#### Task to complete:
Take the listing and print it in full, exactly as given.
───
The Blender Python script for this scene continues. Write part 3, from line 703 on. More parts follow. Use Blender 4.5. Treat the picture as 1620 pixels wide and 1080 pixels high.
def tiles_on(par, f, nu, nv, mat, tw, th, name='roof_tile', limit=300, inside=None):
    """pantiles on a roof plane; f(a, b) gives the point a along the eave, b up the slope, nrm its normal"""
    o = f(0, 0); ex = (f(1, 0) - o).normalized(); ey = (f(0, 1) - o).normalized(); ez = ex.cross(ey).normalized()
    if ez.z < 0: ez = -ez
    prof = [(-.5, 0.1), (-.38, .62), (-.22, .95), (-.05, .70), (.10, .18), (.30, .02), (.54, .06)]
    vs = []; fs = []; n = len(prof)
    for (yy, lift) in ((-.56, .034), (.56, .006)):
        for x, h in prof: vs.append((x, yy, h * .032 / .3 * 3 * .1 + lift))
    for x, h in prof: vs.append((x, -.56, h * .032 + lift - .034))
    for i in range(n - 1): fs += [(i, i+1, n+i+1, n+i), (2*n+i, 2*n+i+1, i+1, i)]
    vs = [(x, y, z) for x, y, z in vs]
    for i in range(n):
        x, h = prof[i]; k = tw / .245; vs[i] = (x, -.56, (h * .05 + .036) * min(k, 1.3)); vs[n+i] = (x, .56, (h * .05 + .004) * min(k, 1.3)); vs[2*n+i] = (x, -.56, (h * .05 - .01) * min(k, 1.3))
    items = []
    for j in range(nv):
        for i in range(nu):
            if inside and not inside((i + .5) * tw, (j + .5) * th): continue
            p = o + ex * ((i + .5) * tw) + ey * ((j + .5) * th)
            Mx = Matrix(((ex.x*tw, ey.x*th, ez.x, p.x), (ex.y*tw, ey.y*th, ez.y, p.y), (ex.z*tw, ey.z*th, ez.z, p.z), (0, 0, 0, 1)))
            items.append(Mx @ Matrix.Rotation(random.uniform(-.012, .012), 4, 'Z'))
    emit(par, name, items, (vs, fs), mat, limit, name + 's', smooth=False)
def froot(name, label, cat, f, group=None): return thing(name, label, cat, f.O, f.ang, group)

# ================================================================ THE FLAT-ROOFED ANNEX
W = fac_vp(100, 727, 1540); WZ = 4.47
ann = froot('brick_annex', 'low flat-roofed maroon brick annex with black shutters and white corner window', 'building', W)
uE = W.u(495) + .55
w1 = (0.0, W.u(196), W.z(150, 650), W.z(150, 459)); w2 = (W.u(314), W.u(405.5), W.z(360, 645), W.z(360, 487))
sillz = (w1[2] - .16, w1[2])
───
#### Result for this exercise:
The Blender Python script for this scene continues. Write part 3, from line 703 on. More parts follow. Use Blender 4.5. Treat the picture as 1620 pixels wide and 1080 pixels high.
def tiles_on(par, f, nu, nv, mat, tw, th, name='roof_tile', limit=300, inside=None):
    """pantiles on a roof plane; f(a, b) gives the point a along the eave, b up the slope, nrm its normal"""
    o = f(0, 0); ex = (f(1, 0) - o).normalized(); ey = (f(0, 1) - o).normalized(); ez = ex.cross(ey).normalized()
    if ez.z < 0: ez = -ez
    prof = [(-.5, 0.1), (-.38, .62), (-.22, .95), (-.05, .70), (.10, .18), (.30, .02), (.54, .06)]
    vs = []; fs = []; n = len(prof)
    for (yy, lift) in ((-.56, .034), (.56, .006)):
        for x, h in prof: vs.append((x, yy, h * .032 / .3 * 3 * .1 + lift))
    for x, h in prof: vs.append((x, -.56, h * .032 + lift - .034))
    for i in range(n - 1): fs += [(i, i+1, n+i+1, n+i), (2*n+i, 2*n+i+1, i+1, i)]
    vs = [(x, y, z) for x, y, z in vs]
    for i in range(n):
        x, h = prof[i]; k = tw / .245; vs[i] = (x, -.56, (h * .05 + .036) * min(k, 1.3)); vs[n+i] = (x, .56, (h * .05 + .004) * min(k, 1.3)); vs[2*n+i] = (x, -.56, (h * .05 - .01) * min(k, 1.3))
    items = []
    for j in range(nv):
        for i in range(nu):
            if inside and not inside((i + .5) * tw, (j + .5) * th): continue
            p = o + ex * ((i + .5) * tw) + ey * ((j + .5) * th)
            Mx = Matrix(((ex.x*tw, ey.x*th, ez.x, p.x), (ex.y*tw, ey.y*th, ez.y, p.y), (ex.z*tw, ey.z*th, ez.z, p.z), (0, 0, 0, 1)))
            items.append(Mx @ Matrix.Rotation(random.uniform(-.012, .012), 4, 'Z'))
    emit(par, name, items, (vs, fs), mat, limit, name + 's', smooth=False)
def froot(name, label, cat, f, group=None): return thing(name, label, cat, f.O, f.ang, group)

# ================================================================ THE FLAT-ROOFED ANNEX
W = fac_vp(100, 727, 1540); WZ = 4.47
ann = froot('brick_annex', 'low flat-roofed maroon brick annex with black shutters and white corner window', 'building', W)
uE = W.u(495) + .55
w1 = (0.0, W.u(196), W.z(150, 650), W.z(150, 459)); w2 = (W.u(314), W.u(405.5), W.z(360, 645), W.z(360, 487))
sillz = (w1[2] - .16, w1[2])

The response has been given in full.